Annuities and Pension Plans (10%-20%)
Consider annuities or pension products that provide a reliable monthly income. While they may offer lower returns, the security of fixed payouts reduces uncertainty, making them a strong foundation for retirement cash flow.
Liquid Assets and Cash Equivalents (5%-10%)

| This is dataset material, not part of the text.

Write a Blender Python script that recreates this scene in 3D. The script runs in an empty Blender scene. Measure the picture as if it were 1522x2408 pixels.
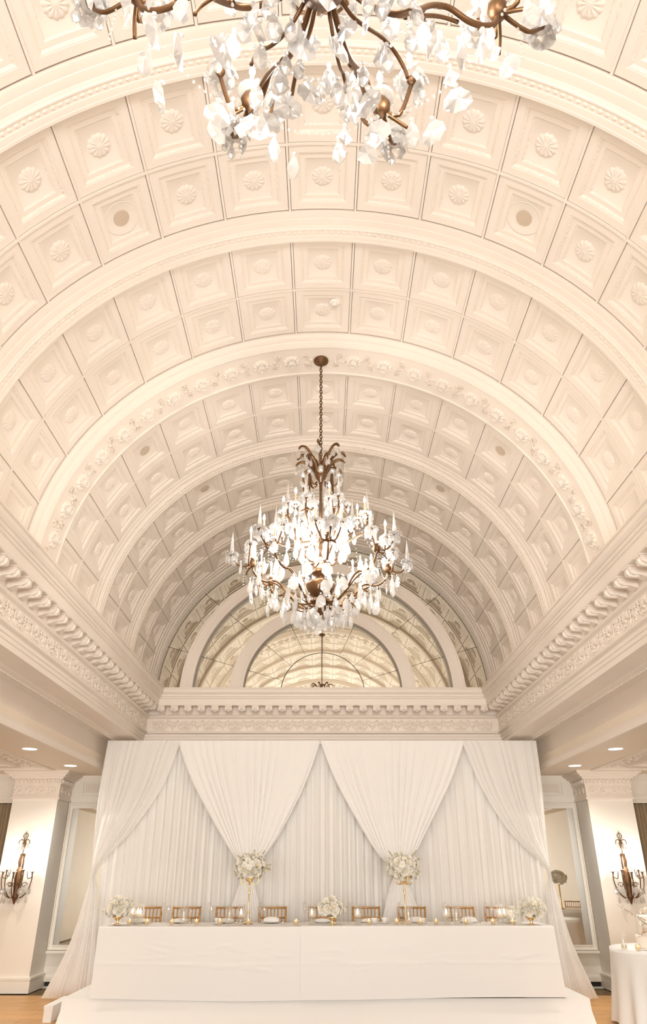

You can maintain a cash reserve for emergencies and short-term expenses in savings accounts or money market funds. This prevents forced selling of investments during market downturns.
Conclusion
A well-planned retirement savings plan should comprise primarily predictable debt options like fixed deposits and post office deposits, generating a stable monthly income to cover bare necessities. This fixed-income bucket can be supplemented through dividend-earning mutual funds and stocks for higher returns. As you advance in age, increase allocation to secured debt options, protecting your investments from market volatilities in later years. Review this asset allocation periodically to rebalance investments and align income flow with evolving monthly expenses during retirement planning.